→ **GIVEN REQUEST**:
The complete listing should be restated exactly.

# START OF DATA LINES

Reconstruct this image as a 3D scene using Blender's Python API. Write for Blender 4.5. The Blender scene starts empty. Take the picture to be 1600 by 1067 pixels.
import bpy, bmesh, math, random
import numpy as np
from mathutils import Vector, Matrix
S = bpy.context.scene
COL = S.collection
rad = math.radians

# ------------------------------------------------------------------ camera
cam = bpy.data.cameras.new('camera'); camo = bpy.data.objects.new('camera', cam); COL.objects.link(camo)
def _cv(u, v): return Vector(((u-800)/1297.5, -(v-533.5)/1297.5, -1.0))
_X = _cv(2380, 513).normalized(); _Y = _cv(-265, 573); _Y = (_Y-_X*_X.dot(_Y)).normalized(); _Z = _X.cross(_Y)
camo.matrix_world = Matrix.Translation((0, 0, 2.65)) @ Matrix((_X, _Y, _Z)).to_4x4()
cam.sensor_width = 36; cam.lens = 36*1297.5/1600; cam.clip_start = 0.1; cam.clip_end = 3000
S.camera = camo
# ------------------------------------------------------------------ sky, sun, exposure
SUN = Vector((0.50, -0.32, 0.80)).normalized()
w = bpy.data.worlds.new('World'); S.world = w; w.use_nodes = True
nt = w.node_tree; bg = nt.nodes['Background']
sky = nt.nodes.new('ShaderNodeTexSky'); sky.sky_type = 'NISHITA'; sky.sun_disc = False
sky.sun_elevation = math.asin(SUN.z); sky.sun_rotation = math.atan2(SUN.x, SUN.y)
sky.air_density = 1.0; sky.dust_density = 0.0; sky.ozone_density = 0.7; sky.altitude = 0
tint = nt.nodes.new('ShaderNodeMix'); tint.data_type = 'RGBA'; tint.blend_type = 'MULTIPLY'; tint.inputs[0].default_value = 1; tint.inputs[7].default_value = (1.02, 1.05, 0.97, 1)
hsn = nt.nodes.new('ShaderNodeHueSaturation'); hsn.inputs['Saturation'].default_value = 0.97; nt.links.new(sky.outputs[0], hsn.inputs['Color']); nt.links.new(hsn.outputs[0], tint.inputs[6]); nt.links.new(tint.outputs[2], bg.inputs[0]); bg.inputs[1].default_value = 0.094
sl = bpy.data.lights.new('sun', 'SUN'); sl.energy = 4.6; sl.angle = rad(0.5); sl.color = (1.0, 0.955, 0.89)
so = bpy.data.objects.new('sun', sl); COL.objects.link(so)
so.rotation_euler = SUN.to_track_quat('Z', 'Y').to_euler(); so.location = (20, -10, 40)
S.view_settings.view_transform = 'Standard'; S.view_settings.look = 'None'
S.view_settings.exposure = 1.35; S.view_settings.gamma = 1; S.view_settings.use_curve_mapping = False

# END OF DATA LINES

→ **ANSWER TO THIS EXERCISE**:
Reconstruct this image as a 3D scene using Blender's Python API. Write for Blender 4.5. The Blender scene starts empty. Take the picture to be 1600 by 1067 pixels.
import bpy, bmesh, math, random
import numpy as np
from mathutils import Vector, Matrix
S = bpy.context.scene
COL = S.collection
rad = math.radians

# ------------------------------------------------------------------ camera
cam = bpy.data.cameras.new('camera'); camo = bpy.data.objects.new('camera', cam); COL.objects.link(camo)
def _cv(u, v): return Vector(((u-800)/1297.5, -(v-533.5)/1297.5, -1.0))
_X = _cv(2380, 513).normalized(); _Y = _cv(-265, 573); _Y = (_Y-_X*_X.dot(_Y)).normalized(); _Z = _X.cross(_Y)
camo.matrix_world = Matrix.Translation((0, 0, 2.65)) @ Matrix((_X, _Y, _Z)).to_4x4()
cam.sensor_width = 36; cam.lens = 36*1297.5/1600; cam.clip_start = 0.1; cam.clip_end = 3000
S.camera = camo
# ------------------------------------------------------------------ sky, sun, exposure
SUN = Vector((0.50, -0.32, 0.80)).normalized()
w = bpy.data.worlds.new('World'); S.world = w; w.use_nodes = True
nt = w.node_tree; bg = nt.nodes['Background']
sky = nt.nodes.new('ShaderNodeTexSky'); sky.sky_type = 'NISHITA'; sky.sun_disc = False
sky.sun_elevation = math.asin(SUN.z); sky.sun_rotation = math.atan2(SUN.x, SUN.y)
sky.air_density = 1.0; sky.dust_density = 0.0; sky.ozone_density = 0.7; sky.altitude = 0
tint = nt.nodes.new('ShaderNodeMix'); tint.data_type = 'RGBA'; tint.blend_type = 'MULTIPLY'; tint.inputs[0].default_value = 1; tint.inputs[7].default_value = (1.02, 1.05, 0.97, 1)
hsn = nt.nodes.new('ShaderNodeHueSaturation'); hsn.inputs['Saturation'].default_value = 0.97; nt.links.new(sky.outputs[0], hsn.inputs['Color']); nt.links.new(hsn.outputs[0], tint.inputs[6]); nt.links.new(tint.outputs[2], bg.inputs[0]); bg.inputs[1].default_value = 0.094
sl = bpy.data.lights.new('sun', 'SUN'); sl.energy = 4.6; sl.angle = rad(0.5); sl.color = (1.0, 0.955, 0.89)
so = bpy.data.objects.new('sun', sl); COL.objects.link(so)
so.rotation_euler = SUN.to_track_quat('Z', 'Y').to_euler(); so.location = (20, -10, 40)
S.view_settings.view_transform = 'Standard'; S.view_settings.look = 'None'
S.view_settings.exposure = 1.35; S.view_settings.gamma = 1; S.view_settings.use_curve_mapping = False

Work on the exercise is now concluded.